### Your goal
Begin with the first line of the listing and quote every line through the one containing "from mathutils import Vector"; give only those lines.

### Material provided
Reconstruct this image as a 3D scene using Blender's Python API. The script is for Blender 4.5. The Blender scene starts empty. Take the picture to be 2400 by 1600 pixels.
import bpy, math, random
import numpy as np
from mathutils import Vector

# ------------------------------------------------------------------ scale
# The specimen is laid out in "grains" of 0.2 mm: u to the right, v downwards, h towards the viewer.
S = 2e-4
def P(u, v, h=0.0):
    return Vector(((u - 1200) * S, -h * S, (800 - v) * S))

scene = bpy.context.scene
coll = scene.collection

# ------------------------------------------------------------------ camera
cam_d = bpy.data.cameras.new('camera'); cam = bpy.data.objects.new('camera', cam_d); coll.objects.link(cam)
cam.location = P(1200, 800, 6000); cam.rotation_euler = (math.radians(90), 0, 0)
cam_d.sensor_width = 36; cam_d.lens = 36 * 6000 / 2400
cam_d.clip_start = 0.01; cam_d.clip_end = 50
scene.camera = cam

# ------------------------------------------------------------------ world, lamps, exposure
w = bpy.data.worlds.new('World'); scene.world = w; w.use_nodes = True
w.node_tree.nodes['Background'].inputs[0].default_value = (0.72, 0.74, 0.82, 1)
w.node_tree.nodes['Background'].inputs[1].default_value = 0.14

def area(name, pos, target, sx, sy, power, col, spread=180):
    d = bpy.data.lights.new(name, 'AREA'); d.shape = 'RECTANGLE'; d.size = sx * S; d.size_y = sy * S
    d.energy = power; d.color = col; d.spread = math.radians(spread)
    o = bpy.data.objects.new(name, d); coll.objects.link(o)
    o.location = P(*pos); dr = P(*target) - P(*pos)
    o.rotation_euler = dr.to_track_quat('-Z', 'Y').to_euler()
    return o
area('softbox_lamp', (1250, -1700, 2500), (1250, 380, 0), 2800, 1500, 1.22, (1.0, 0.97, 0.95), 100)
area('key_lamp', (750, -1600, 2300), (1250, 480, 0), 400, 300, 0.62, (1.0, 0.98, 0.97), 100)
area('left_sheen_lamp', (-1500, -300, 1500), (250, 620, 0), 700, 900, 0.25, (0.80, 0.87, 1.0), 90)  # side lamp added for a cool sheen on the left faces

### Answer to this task
Reconstruct this image as a 3D scene using Blender's Python API. The script is for Blender 4.5. The Blender scene starts empty. Take the picture to be 2400 by 1600 pixels.
import bpy, math, random
import numpy as np
from mathutils import Vector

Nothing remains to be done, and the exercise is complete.